Monday, July 16, 2007

Remembering HOOKE 9/6/85 - 10/27/00

I first met Hooke when he was just a few weeks old. He was born in Maine and was the largest of 7 puppies. I took him home with me when he was about 5 1/2 weeks old. He was so tiny he fit in the palm of my hand. At first, he was afraid of everything - from the refrigerator hum to any loud noise. He would stay right by my side, but as he got older he became much more adventuresome. Even though he was a small dog, only about 17 pounds at full weight, he commanded fear in many. His growl was as genuine as his kisses. Hooke was my constant companion throughout his life and brought me as much joy and heartache as any mother could get from her child. I was as proud as I could be when he buried his first bone and I felt anguish whenever he was sick. He was not the family pet - he was mine. His love was constant and unconditional. His consistent presence brought meaning, purpose and comfort to my life, especially during times of failed relationships, family problems and job changes.

We moved many times over the years and Hooke was able to adapt and even flourish in his new surroundings. He was not a dog that barked very often, mostly he woofed and each time his little body shook. He was always a bit grumpy, wasn’t fond of children, (he referred to them as "rambunctious little creatures.") and he was smart. Being mostly Poodle, with some Cocker Spaniel added (for cuteness) he knew many tricks. When he was young he would leap right up into my arms and he was able to walk on his back legs for long amounts of time, especially if a tasty treat was being dangled above his head. When he was in trouble and banished to another room, he would tiptoe to where I was to beg forgiveness, which I always gave to him. In his later years when he had slowed down considerably, he would love to lie against me enjoying my touch as much as I enjoyed his. His health declined pretty steadily over the past year and it was hard to see him having trouble doing the things he had done so effortlessly earlier in his life.

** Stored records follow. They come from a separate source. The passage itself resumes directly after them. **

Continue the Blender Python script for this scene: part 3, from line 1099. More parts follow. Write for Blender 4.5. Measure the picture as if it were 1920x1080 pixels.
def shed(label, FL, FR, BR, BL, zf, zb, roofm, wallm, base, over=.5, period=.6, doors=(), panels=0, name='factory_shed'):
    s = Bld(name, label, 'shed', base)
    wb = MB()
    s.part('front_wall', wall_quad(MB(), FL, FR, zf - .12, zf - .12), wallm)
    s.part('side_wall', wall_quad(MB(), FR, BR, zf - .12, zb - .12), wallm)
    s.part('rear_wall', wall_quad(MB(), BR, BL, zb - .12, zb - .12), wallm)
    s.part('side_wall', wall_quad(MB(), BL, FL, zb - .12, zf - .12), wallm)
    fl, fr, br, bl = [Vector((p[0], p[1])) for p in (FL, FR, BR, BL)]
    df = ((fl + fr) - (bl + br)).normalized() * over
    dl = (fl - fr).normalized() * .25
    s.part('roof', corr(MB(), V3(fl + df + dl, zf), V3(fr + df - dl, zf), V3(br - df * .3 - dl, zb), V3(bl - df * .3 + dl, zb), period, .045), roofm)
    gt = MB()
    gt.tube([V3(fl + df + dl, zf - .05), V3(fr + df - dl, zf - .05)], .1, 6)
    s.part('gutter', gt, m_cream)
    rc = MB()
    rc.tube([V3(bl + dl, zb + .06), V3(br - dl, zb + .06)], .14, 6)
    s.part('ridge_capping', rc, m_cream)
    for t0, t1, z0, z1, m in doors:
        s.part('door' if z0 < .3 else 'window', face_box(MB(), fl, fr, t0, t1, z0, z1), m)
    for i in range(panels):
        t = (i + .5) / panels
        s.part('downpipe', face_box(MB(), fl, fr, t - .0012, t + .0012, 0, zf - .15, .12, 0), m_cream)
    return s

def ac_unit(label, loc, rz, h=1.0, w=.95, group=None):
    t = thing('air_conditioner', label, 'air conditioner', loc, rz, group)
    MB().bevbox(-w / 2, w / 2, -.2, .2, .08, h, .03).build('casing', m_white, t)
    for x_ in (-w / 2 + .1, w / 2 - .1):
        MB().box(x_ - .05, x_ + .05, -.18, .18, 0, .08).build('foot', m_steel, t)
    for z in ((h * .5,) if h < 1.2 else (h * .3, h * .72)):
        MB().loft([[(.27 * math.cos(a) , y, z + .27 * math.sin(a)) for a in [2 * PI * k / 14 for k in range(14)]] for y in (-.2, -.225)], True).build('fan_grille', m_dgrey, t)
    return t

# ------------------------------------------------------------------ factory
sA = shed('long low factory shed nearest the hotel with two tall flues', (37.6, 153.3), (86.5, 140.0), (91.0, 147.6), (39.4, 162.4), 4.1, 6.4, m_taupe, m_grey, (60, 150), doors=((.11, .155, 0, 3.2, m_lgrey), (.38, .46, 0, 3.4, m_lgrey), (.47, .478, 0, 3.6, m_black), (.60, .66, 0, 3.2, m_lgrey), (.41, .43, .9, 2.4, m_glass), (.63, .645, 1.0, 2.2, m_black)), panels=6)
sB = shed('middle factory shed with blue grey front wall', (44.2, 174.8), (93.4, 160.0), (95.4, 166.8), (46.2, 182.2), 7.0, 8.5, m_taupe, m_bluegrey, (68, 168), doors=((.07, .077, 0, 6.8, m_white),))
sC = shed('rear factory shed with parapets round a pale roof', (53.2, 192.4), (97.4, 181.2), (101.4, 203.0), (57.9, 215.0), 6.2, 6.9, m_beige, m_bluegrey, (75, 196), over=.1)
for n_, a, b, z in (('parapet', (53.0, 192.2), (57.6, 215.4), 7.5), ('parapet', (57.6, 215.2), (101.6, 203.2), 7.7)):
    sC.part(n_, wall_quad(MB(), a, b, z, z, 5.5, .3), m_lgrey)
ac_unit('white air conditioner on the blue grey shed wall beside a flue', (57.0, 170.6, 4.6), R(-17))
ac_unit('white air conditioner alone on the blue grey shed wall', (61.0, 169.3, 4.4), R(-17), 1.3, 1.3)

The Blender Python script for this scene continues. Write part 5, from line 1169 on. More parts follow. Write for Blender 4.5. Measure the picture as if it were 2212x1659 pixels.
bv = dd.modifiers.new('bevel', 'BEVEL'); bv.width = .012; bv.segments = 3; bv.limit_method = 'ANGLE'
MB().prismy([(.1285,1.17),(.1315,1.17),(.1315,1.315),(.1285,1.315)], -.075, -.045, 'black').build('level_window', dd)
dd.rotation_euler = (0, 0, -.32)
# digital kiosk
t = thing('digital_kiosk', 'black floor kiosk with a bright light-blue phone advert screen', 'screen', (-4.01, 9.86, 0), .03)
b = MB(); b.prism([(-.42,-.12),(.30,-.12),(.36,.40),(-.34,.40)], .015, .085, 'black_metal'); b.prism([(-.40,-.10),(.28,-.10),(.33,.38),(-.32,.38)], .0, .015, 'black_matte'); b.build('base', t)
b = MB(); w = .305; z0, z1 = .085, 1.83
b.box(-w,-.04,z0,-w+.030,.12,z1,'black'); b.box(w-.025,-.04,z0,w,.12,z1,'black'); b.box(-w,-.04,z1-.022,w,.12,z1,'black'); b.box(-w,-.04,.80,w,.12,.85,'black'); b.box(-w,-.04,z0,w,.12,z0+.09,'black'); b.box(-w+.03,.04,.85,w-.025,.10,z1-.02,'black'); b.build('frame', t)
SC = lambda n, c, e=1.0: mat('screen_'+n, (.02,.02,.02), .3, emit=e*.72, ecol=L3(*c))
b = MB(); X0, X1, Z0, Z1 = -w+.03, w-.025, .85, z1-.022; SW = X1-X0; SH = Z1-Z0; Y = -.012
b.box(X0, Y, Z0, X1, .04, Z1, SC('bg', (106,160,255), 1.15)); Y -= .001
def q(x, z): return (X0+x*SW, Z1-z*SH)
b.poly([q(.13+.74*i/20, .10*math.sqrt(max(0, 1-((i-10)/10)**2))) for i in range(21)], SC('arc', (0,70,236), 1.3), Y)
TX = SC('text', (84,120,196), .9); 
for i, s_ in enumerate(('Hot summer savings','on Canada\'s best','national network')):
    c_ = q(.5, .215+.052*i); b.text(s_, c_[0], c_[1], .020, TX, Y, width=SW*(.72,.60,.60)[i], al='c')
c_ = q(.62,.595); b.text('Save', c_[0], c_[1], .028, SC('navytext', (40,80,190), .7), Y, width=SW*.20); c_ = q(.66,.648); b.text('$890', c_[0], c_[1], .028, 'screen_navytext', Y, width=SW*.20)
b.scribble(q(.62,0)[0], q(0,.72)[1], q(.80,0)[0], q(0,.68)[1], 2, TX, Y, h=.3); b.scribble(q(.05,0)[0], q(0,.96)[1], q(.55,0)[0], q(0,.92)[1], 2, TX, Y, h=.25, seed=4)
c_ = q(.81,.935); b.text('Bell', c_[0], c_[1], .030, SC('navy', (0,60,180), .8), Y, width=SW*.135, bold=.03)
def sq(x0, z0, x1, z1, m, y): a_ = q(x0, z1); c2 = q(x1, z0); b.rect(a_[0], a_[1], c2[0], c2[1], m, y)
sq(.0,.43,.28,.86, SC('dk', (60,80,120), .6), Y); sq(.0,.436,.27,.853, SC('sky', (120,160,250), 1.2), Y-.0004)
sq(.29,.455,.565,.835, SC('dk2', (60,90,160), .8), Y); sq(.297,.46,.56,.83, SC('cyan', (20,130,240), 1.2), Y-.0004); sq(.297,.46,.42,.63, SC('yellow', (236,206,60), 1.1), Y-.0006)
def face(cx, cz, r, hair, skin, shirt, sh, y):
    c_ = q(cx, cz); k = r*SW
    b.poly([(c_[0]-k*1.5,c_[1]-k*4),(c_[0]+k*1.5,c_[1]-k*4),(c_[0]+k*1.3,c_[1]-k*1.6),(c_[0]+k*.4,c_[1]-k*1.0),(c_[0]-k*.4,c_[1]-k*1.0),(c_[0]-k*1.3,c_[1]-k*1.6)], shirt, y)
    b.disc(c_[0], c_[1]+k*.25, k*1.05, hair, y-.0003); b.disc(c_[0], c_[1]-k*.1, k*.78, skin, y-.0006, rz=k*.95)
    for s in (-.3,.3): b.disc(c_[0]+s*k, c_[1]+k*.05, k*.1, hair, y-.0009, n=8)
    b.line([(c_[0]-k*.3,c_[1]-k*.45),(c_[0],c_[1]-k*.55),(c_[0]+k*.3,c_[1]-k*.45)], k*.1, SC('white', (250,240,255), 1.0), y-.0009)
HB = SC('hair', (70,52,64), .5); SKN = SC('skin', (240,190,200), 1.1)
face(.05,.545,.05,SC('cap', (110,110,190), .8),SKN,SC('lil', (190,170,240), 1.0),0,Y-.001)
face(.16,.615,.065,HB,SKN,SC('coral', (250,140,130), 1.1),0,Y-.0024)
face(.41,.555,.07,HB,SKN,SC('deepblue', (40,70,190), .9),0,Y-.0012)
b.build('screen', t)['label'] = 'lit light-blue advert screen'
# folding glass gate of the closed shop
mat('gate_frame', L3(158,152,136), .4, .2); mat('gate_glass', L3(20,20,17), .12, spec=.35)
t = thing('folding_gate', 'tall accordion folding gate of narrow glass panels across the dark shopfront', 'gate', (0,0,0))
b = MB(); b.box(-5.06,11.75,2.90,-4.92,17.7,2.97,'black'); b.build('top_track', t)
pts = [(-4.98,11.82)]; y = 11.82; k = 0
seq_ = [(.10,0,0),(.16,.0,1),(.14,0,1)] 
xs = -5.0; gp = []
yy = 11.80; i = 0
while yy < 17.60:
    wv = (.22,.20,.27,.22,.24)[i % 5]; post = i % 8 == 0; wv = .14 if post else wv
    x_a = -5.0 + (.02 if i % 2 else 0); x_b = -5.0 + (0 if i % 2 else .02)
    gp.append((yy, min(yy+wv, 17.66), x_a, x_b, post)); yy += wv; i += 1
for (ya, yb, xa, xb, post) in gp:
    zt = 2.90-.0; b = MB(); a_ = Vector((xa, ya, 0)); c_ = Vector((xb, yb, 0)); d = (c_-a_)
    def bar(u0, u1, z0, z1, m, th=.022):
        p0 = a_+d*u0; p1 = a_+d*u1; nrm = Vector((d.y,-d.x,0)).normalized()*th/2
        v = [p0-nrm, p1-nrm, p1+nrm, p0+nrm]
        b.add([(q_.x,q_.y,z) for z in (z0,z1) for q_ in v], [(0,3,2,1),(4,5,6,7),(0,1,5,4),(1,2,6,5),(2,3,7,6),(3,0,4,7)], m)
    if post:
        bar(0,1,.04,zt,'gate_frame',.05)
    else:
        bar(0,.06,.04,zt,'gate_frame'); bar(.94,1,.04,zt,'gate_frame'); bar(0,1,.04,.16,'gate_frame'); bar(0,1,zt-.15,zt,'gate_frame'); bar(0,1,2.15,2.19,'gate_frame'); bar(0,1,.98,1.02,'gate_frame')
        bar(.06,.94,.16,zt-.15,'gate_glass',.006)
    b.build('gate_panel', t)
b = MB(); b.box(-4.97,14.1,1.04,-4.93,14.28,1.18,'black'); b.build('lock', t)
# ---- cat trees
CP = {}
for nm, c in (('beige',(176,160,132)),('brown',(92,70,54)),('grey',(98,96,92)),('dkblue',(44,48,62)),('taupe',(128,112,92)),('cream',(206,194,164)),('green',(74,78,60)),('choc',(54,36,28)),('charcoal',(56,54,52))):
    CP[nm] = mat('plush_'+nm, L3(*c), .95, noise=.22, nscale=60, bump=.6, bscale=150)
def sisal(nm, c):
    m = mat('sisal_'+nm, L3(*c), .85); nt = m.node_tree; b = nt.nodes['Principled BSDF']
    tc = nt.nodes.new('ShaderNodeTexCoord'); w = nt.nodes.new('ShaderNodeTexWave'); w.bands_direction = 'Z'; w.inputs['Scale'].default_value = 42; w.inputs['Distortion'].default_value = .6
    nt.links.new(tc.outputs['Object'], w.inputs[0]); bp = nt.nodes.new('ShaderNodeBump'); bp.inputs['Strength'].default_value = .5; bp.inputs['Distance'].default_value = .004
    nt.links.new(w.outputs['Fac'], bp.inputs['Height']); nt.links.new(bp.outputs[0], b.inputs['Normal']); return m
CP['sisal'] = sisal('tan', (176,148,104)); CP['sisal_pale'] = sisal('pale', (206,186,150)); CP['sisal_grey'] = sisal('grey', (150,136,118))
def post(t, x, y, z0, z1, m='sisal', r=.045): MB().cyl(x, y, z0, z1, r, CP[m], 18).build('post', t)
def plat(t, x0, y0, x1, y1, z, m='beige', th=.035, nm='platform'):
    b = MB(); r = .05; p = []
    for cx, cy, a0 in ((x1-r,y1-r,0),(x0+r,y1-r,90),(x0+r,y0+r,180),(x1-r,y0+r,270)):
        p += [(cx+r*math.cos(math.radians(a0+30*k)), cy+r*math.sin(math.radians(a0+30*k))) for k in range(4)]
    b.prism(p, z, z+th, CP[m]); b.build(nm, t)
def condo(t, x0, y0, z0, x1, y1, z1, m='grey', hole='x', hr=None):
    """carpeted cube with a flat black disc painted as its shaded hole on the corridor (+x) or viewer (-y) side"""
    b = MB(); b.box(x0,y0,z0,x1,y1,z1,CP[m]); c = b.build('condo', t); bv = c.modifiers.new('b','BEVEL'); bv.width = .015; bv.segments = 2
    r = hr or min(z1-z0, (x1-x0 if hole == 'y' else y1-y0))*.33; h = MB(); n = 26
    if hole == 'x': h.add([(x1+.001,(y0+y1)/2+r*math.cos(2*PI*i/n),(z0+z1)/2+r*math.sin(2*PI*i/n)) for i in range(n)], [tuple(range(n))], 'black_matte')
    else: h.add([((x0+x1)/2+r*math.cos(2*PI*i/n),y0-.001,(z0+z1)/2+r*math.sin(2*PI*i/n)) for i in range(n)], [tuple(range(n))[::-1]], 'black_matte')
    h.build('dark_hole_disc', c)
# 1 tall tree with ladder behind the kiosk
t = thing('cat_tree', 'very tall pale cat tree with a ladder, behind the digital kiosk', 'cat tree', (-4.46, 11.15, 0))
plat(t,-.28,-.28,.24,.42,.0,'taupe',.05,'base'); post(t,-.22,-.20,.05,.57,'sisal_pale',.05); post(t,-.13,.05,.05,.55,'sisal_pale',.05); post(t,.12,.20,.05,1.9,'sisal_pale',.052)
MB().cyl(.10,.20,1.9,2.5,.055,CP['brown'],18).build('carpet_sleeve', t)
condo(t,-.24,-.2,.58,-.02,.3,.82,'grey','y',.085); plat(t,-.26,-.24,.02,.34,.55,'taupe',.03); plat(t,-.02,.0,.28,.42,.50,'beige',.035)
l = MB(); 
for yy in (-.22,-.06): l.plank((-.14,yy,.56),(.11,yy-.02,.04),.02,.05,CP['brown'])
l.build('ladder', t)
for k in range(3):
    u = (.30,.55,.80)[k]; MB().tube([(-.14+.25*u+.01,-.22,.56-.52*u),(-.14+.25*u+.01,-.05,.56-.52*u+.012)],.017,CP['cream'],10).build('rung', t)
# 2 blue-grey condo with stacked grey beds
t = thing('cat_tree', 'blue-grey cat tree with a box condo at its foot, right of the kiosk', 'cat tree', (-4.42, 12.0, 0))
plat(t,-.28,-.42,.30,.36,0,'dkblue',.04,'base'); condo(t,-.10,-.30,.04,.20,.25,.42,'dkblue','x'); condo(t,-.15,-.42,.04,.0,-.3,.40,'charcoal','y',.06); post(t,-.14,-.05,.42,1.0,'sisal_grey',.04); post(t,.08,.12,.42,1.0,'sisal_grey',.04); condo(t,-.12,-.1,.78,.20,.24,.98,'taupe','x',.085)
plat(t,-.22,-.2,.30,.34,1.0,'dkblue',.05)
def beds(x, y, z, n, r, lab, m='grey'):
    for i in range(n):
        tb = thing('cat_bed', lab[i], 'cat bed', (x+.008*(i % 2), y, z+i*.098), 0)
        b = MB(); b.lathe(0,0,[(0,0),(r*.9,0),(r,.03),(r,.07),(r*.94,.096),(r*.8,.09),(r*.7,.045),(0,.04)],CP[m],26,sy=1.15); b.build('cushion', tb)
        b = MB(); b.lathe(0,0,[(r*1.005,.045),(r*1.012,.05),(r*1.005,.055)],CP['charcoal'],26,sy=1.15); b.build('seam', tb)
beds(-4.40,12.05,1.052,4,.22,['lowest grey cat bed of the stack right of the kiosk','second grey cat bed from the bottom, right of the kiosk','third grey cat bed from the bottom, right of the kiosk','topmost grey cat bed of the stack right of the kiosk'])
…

Making the decision to end his suffering and therefore end his life was one of the hardest decisions I have made, but I have found peace knowing that his discomfort is over and he is no longer suffering. On his last day while watching the trees shed their leaves and the sun getting low in the sky, I was able to hold him as he left me. I will always be grateful that he chose to spend his short but meaningful life with me.

In the ‘wise beyond her years way’, my 5 year old niece Chelsea said to me the night that Hooke died "He’s still with you Auntie, he’s invisible, so you can’t see him but he’s still there with you." He is and always will be. If I just close my eyes, I will feel his kiss on my cheek licking away my tears.